Her voice had sunk very low: there was a dread upon her of presuming too far, and of speaking as if she herself were perfection addressing error. She was too much preoccupied with her own anxiety, to be aware that Rosamond was trembling too; and filled with the need to express pitying fellowship rather than rebuke, she put her hands on Rosamond’s, and said with more agitated rapidity, — ” I know, I know that the feeling may be very dear — it has taken hold of us unawares — it is so hard, it may seem like death to part with it — and we are weak — I am weak — ”

The waves of her own sorrow, from out of which she was struggling to save another, rushed over Dorothea with conquering force. She stopped in speechless agitation. not crying, but feeling as if she were being inwardly grappled. Her face had become of a deathlier paleness, her lips trembled, and she pressed her hands helplessly on the hands that lay under them.

Rosamond, taken hold of by an emotion stronger than her own — hurried along in a new movement which gave all things some new, awful, undefined aspect — could find no words, but involuntarily she put her lips to Dorothea’s forehead which was very near her, and then for a minute the two women clasped each other as if they had been in a shipwreck.

“You are thinking what is not true,” said Rosamond, in an eager half-whisper, while she was still feeling Dorothea’s arms round her…
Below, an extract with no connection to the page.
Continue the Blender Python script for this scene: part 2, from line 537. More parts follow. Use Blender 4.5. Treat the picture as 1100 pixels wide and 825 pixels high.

To do better–to act morally–they need each other, a sufficiently strong sense of human fellowship and need, and a sufficiently strong sense of responsibility for the outcome of their actions. There’s no need in this scenario for the supernatural. In fact, as George Eliot argues in several essays and reviews (and implicitly in all of her novels) religious doctrines such as belief in an afterlife actively work against “genuine feelings of justice and benevolence.” To go back to my first example, the impulse to prayer is simply the form taken by a natural longing for help and connection, validated and given form by historical tradition but, as our society and our moral philosophy matures, properly redirected to each other.